The task =>
Write out the opening lines of the data word for word, up to and including the line with "R = random.Random(7)", and leave every picture and every later line out.

Stored data =>

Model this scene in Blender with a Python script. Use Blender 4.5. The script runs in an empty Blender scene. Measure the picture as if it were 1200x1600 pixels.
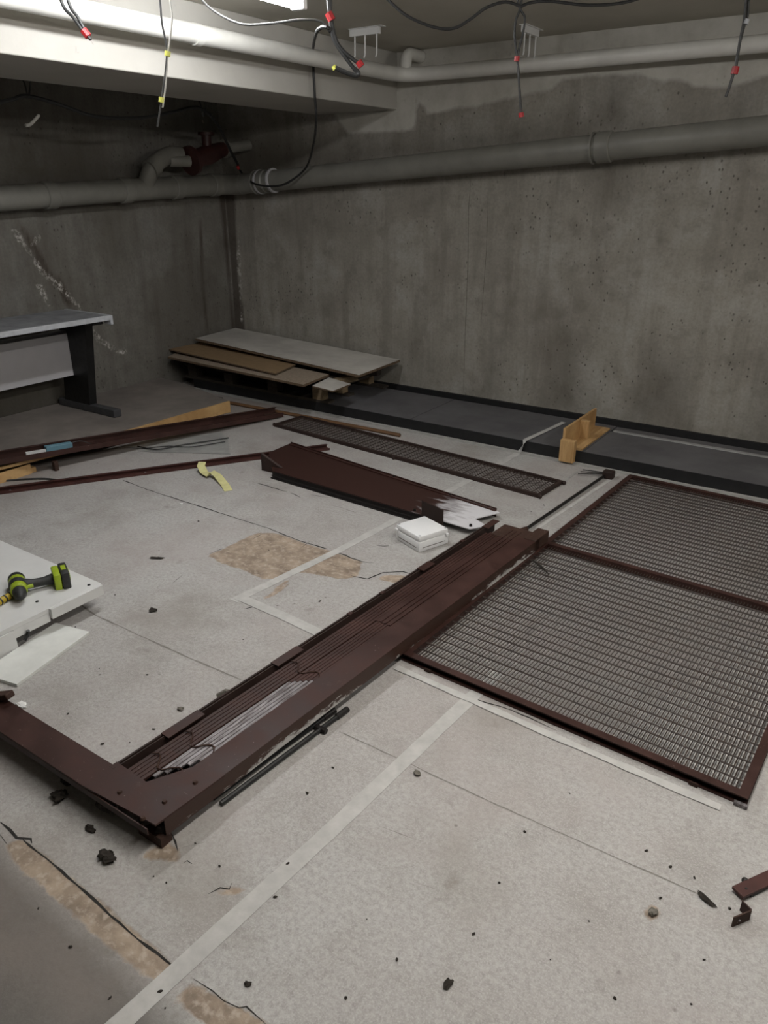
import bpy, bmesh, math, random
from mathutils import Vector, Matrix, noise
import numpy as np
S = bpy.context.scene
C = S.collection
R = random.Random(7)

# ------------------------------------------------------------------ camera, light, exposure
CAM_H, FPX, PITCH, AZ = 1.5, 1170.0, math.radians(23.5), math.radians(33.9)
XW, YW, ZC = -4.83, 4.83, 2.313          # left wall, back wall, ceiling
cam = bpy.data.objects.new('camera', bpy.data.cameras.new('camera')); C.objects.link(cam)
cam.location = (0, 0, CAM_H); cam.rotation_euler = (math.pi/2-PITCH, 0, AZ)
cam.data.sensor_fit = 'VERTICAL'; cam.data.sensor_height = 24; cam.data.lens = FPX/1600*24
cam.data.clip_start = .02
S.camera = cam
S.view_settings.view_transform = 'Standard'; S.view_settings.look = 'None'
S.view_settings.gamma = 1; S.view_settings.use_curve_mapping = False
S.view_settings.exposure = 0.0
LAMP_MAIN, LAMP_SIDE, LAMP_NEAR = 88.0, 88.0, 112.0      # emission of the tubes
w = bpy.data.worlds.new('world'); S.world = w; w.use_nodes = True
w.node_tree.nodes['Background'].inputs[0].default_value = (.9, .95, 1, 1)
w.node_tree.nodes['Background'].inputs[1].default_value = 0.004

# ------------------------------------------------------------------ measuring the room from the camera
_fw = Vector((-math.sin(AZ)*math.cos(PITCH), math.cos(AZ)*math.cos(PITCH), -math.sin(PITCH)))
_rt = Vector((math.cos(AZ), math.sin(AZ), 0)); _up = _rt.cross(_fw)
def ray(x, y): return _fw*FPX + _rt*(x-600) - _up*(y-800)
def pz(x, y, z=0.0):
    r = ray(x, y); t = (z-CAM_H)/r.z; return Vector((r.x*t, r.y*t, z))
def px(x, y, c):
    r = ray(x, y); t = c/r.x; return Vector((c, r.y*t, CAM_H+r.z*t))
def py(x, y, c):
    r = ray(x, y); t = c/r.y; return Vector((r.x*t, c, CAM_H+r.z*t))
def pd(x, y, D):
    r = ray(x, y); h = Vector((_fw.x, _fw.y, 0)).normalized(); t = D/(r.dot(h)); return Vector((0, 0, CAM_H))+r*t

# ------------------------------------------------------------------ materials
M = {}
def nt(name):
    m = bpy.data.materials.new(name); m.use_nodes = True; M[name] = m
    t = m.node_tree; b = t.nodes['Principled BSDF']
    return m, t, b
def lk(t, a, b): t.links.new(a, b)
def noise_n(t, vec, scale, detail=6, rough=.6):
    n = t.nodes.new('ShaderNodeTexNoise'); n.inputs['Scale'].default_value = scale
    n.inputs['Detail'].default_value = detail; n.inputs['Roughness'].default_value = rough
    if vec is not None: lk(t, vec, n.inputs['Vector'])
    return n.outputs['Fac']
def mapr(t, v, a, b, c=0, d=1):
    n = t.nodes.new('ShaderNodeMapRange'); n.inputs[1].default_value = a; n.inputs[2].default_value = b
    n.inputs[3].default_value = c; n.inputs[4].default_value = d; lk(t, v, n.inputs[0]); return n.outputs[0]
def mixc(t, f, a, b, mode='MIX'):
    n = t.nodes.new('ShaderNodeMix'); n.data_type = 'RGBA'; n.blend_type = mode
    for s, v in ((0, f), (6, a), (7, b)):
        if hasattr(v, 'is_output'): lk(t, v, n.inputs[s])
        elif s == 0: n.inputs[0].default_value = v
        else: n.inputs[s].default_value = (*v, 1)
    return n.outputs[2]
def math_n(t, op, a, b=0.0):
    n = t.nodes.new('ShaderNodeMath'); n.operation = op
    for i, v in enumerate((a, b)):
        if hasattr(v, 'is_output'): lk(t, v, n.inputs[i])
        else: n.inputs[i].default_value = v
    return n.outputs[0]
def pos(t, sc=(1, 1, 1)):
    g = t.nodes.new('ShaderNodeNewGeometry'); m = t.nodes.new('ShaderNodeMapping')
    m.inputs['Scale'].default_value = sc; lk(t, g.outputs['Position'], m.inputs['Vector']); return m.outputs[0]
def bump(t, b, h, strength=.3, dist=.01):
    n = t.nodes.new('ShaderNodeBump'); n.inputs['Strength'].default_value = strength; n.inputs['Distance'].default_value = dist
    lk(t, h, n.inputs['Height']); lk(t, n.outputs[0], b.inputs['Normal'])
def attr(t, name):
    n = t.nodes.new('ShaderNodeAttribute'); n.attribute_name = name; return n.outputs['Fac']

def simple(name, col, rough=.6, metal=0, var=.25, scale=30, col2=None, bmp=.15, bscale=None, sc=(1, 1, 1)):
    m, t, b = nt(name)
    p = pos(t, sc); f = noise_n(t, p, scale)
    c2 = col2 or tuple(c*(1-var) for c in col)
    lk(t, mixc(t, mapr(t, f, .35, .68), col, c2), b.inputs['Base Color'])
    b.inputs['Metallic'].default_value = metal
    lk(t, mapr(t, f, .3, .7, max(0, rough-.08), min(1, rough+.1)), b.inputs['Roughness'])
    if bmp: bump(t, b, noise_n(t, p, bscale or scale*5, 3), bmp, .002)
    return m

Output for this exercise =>
Model this scene in Blender with a Python script. Use Blender 4.5. The script runs in an empty Blender scene. Measure the picture as if it were 1200x1600 pixels.
import bpy, bmesh, math, random
from mathutils import Vector, Matrix, noise
import numpy as np
S = bpy.context.scene
C = S.collection
R = random.Random(7)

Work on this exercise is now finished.